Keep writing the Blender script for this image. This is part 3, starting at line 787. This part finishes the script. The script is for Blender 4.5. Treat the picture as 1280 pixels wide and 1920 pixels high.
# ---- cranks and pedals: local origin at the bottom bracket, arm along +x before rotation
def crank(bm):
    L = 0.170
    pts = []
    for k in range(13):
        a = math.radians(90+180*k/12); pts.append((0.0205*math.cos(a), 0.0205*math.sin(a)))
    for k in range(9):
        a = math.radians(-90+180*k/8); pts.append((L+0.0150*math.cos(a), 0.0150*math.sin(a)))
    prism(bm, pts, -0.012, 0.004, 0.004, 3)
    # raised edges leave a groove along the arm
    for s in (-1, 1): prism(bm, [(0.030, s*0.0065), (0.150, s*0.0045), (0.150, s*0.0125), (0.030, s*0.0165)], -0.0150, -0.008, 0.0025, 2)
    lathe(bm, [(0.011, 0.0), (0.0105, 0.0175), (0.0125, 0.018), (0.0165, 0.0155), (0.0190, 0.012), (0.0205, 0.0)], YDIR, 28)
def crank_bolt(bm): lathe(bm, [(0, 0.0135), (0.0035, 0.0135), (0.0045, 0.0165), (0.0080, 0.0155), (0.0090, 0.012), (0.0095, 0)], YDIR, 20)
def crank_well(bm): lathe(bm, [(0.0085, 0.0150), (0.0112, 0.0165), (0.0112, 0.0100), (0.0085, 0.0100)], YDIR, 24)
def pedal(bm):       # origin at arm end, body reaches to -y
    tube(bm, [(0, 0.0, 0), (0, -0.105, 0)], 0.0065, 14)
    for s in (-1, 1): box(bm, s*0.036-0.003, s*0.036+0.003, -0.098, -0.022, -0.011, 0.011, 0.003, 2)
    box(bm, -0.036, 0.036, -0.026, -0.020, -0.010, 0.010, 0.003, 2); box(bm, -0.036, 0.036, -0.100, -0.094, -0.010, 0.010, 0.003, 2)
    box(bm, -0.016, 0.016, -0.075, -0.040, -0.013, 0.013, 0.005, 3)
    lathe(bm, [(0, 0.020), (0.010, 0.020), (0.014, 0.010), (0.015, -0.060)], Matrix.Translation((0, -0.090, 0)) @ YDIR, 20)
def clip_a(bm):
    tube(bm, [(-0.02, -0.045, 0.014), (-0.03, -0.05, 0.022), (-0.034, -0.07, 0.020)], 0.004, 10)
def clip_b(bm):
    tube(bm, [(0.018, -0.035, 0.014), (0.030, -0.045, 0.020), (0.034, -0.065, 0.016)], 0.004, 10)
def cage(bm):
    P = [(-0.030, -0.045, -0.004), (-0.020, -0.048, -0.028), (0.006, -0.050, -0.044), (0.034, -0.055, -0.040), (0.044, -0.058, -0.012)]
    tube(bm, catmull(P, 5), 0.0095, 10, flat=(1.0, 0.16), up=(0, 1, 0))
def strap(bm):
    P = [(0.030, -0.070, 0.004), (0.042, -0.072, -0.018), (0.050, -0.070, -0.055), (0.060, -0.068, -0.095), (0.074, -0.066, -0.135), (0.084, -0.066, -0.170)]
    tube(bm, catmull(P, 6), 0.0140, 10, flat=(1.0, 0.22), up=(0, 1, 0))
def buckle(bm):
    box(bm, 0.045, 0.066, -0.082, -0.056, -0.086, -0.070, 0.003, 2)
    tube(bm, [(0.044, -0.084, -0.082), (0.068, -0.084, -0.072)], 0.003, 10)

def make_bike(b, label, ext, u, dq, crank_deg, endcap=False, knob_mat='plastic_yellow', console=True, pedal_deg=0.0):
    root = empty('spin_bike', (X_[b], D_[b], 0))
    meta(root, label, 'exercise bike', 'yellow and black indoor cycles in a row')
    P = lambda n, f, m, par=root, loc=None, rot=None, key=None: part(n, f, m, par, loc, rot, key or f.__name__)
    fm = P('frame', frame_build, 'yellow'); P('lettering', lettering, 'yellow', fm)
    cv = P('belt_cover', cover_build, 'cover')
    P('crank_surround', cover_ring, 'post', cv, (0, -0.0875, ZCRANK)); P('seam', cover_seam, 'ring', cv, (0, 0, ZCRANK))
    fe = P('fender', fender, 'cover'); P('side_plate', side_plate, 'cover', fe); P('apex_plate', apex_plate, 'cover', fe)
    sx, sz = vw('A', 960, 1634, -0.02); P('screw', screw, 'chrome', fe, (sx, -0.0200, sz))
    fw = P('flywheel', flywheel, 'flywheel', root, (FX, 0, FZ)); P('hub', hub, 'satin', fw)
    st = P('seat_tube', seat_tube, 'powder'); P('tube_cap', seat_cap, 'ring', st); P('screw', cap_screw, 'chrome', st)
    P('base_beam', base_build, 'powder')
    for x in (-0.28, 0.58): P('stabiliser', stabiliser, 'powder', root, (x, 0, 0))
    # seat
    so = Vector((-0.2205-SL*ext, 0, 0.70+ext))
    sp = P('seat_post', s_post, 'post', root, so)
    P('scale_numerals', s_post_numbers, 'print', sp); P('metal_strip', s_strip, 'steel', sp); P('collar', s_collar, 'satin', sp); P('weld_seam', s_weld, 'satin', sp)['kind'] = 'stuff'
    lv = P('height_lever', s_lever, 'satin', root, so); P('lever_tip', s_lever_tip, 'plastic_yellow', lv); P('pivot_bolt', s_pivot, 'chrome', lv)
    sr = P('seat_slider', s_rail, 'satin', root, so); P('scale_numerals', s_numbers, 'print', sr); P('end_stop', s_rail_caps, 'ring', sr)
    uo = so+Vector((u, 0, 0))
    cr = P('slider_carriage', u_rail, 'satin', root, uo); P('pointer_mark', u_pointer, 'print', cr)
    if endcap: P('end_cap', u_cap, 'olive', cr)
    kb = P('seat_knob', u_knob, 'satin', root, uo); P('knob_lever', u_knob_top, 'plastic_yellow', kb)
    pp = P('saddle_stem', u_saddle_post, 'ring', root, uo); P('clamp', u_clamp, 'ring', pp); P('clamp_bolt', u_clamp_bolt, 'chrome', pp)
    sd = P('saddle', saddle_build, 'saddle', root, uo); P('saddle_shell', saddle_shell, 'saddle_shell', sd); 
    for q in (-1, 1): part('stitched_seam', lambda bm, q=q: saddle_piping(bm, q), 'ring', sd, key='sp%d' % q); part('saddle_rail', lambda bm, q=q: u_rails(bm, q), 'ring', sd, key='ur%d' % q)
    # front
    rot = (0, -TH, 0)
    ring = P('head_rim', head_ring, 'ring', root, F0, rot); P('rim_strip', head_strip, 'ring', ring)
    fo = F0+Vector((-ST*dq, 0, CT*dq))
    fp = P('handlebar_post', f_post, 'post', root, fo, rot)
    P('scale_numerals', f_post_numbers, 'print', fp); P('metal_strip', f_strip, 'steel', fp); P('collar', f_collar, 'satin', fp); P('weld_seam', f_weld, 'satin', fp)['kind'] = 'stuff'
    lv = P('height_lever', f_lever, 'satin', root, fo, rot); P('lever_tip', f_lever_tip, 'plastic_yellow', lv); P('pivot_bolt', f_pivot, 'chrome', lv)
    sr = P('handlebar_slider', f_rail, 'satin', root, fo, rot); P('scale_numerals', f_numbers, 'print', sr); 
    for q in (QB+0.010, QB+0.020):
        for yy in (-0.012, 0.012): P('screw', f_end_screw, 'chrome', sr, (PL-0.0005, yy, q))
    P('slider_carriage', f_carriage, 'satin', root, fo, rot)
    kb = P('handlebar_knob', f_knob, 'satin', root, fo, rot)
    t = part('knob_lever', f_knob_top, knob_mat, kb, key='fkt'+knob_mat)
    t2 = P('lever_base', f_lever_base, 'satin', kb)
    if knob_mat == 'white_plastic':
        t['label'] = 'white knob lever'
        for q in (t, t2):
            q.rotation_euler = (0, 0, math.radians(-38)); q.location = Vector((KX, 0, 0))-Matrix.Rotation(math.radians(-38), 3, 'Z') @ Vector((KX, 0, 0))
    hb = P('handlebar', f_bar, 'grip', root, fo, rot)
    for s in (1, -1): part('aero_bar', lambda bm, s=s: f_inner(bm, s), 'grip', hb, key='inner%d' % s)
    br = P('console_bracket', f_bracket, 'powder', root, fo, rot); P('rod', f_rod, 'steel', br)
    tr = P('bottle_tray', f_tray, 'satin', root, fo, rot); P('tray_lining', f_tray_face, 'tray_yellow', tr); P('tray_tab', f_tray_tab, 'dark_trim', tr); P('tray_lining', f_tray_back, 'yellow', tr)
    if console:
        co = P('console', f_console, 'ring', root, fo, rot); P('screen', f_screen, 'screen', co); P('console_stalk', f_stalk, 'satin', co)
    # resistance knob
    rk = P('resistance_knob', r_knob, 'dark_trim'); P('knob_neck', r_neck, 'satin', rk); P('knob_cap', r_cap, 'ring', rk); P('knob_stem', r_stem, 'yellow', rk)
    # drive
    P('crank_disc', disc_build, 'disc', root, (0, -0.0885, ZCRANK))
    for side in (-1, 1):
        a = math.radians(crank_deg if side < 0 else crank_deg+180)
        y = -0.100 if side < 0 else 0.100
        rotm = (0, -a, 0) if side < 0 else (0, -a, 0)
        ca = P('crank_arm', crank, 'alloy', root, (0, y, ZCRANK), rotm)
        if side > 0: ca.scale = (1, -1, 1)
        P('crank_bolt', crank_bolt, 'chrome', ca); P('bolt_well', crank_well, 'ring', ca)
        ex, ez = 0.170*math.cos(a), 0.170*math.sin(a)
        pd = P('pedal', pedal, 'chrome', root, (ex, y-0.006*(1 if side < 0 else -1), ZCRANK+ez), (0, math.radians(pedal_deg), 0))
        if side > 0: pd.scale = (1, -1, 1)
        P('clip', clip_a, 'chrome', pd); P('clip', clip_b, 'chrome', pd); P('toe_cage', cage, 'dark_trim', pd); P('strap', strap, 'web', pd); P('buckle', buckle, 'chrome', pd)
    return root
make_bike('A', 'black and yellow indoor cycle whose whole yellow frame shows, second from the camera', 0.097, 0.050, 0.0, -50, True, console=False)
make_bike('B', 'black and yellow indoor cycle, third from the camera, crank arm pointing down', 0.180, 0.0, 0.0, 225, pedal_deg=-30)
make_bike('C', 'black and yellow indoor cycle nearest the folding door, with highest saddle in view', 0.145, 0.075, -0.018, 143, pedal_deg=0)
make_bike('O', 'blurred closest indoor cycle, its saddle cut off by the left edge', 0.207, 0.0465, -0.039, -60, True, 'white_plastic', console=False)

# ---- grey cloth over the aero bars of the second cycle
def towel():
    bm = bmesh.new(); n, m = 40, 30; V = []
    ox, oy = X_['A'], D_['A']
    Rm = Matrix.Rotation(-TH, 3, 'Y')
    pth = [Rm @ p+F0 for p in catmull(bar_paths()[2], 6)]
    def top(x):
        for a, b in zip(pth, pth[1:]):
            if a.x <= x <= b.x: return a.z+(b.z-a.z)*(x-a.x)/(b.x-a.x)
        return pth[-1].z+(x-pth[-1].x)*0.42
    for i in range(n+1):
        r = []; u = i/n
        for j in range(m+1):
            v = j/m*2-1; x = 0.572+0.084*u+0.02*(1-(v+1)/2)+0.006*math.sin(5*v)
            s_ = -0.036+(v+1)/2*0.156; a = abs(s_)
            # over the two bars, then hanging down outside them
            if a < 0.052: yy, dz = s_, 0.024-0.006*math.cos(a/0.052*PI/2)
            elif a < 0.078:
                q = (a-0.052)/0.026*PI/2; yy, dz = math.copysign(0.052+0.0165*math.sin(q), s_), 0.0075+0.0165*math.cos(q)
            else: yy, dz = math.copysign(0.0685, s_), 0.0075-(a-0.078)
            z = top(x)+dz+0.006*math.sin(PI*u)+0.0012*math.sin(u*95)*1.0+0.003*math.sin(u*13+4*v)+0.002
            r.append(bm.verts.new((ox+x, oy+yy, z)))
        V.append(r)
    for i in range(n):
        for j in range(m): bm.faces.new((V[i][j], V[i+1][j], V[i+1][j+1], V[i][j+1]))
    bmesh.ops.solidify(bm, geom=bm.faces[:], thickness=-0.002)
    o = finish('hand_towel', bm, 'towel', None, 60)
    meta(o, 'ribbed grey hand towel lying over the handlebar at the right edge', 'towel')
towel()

****************

→ **Exercise**
Copy out every line with the word "part".

→ **Correct answer**
Keep writing the Blender script for this image. This is part 3, starting at line 787. This part finishes the script. The script is for Blender 4.5. Treat the picture as 1280 pixels wide and 1920 pixels high.
    P = lambda n, f, m, par=root, loc=None, rot=None, key=None: part(n, f, m, par, loc, rot, key or f.__name__)
    for q in (-1, 1): part('stitched_seam', lambda bm, q=q: saddle_piping(bm, q), 'ring', sd, key='sp%d' % q); part('saddle_rail', lambda bm, q=q: u_rails(bm, q), 'ring', sd, key='ur%d' % q)
    t = part('knob_lever', f_knob_top, knob_mat, kb, key='fkt'+knob_mat)
    for s in (1, -1): part('aero_bar', lambda bm, s=s: f_inner(bm, s), 'grip', hb, key='inner%d' % s)